Smart Pricing

Smart pricing is the way Google keeps advertisers happy with using AdWords on properties outside of search.  Adwords lets advertisers put a small image on their conversion page in order to track which ads produce sales. Google uses this information to determine how much to pay publishers who are displaying Adsense on their site.  Basically, Google will adjust the amount they pay downward for Adsense accounts that don’t convert very well to customers for the Adwords advertisers.

There isn’t a lot of information explaining smart pricing, but it appears to work like this.  Lets say Google normally charges an advertiser $1.00 for a click on an ad from your site and they split the money with you 50/50. (We don’t know how much this split is, so this is just a hypothetical number.) However, none of that traffic has converted to sales.  Google may then only charge the advertiser $0.50 and split it with you 75/25.  So now you may only get $0.125 from a click whereas you’d be getting $0.50 under the original scenario.

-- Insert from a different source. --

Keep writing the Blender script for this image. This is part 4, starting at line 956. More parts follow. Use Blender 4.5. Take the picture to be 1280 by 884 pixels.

Originally smart pricing was said to work on an account basis.  So a bunch of low quality traffic on Site A that produces clicks and no sales can reduce the revenue you receive from Site B that has high quality traffic that produces sales. Google usually tries to do things in real time, so it wouldn’t surprise me if smart pricing has become a lot smarter.  Possible changes:

  • Per page or per site smart pricing.
  • Smart pricing based on where the traffic comes from or other attributes.
  • More dynamic changes to smart pricing — if every Tuesday your traffic doesn’t convert to sales, maybe you’ll be paid a lot less on that particular day.

If you want to get an idea of what is possible, look at the Insights section of your Google Analytics account.  It shows the types of comparisons with historical trends that are probably going to be used as part of the smart pricing calculations.